Aslında o makama o gün Bülent Ecevit yakışırdı, Eski Türkiye'ye nefis bir "final", mükemmel bir "son söz" olurdu ama ne çare, rahmetlinin üniversite diploması yoktu.
Acaba içinden, "başkanlığı yüksek okul mezunu seçkinlerle sınırlayan" düzene saydırmak geçmiş midir? I ıh, temiz aile çocuğu olarak terbiyesi müsait değildi.
Demirel'in görev süresini uzatmak gibi olmayacak bir duaya amin dedi, olmadı tabii. Sonunda da bir çözüm bulundu, Anayasa Mahkemesi Başkanı'nı elbirliğiyle Çankaya'ya çıkardılar.
Hep de öyle olurdu maşallah, hep bir kriz çıkar ve sonunda bir uzlaşma sağlanırdı... Fahri Korutürk için de bu böyle olmuş, alakasız bir emekli amiral üzerinde uzlaşılmıştı. 1980'de bunu beceremediler, darbeye yol açıldı.
Ecevit solcu, devrimci falandı ya, bu meselede ufku Çankaya'ya "emekli asker bürokrat yerine emekli sivil bürokrat bulmaktan" öteye gidemiyordu!

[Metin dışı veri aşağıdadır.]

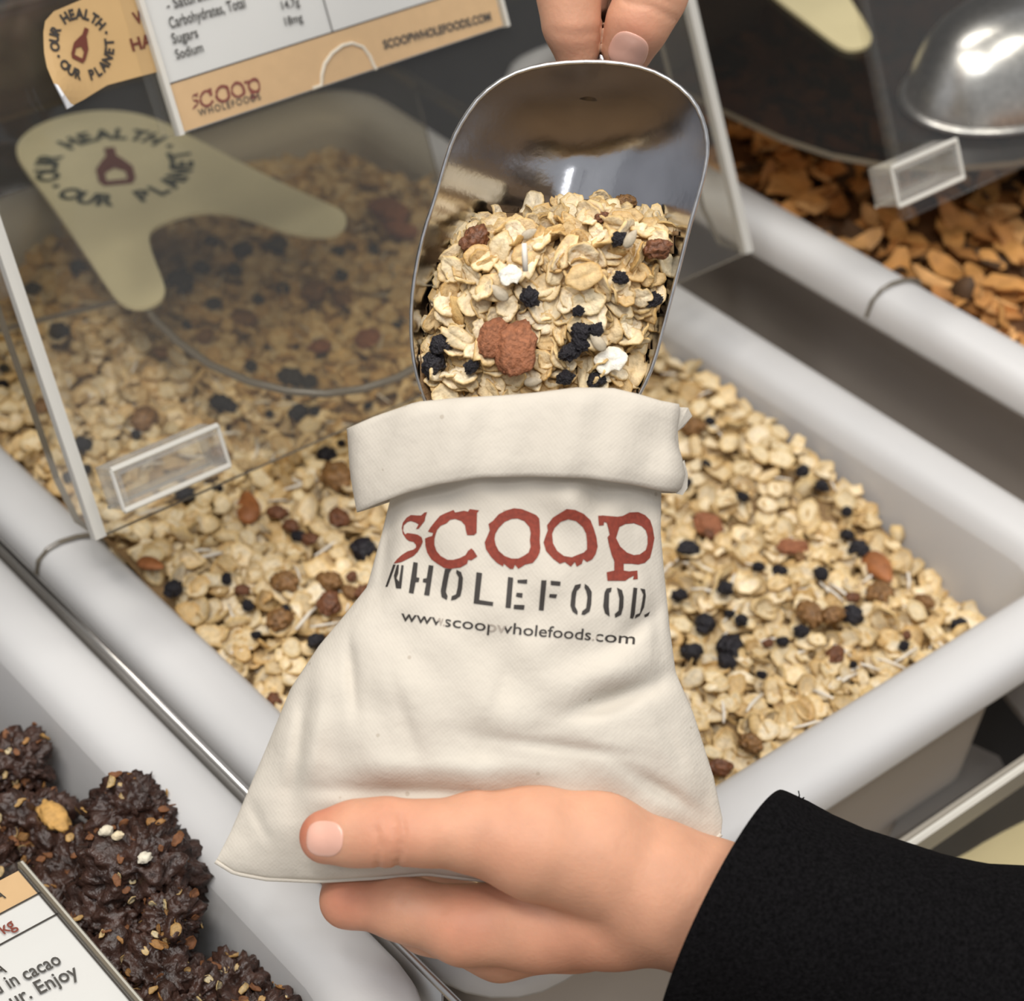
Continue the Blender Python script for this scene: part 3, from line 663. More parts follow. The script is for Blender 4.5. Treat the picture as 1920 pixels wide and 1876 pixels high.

Cumhurbaşkanını halkın seçmesi "halkçı Ecevit"in aklından bile geçemiyordu.
Eh, bu da bir ilerleme sayılırdı canım o Eski Türkiye için...
Ahmet Necdet Sezer çıktı orada yedi sene oturdu. Şimdi Gölbaşı'nda oturuyormuş.
Elinde filesiyle Gima'dan alışveriş yapması, kasa önünde kuyruğa girmesi, kırmızı ışıkta beklemesi falan, o dönemin medyası tarafından "ne büyük adam" havasıyla pazarlanmıştı. (Aynı çakallar Demirel'in yeni bir ceket giymesini de "Baba çok değişti" sloganıyla pazarlamışlardı, Özal'ın partisini iktidardan düşürmek ve 1991 seçimini Demirel'e kazandırmak için...)
Bürokrasinin ve bürokrat gazetelerinin mümtaz bir temsilcisi. Başka da dikkate değer bir özelliği yoktu.
Başkanlığının ilk yıllarında Türkiye'yi Bülent Ecevit değil perde arkasından Hüsamettin Özkan idare ediyordu, onunla kapıştı ve elbirliğiyle Türkiye'yi berbat bir ekonomik krize sürüklediler. Geri kalan yılları da AKP hükümetini baltalamaya, icraatına "takoz koymaya" çalışmakla geçti. Hepsi budur.
Yani şimdi "konuşsa" ne olacak? Emel Sayın'ı çıkar programa, merhum Tarık Akan'la yaşadığı aşkı anlatsın, daha çok "reyting" alırsın.
Ahmet Necdet Sezer'i konuşturmak isteyenlere siz de şu soruyu sorunuz: Ne demesini istiyorsun?
"Cumhurbaşkanı ve hükümet Anayasa'nın verdiği yetkileri kullanmasınlar" dese hoşuna gidecek mi?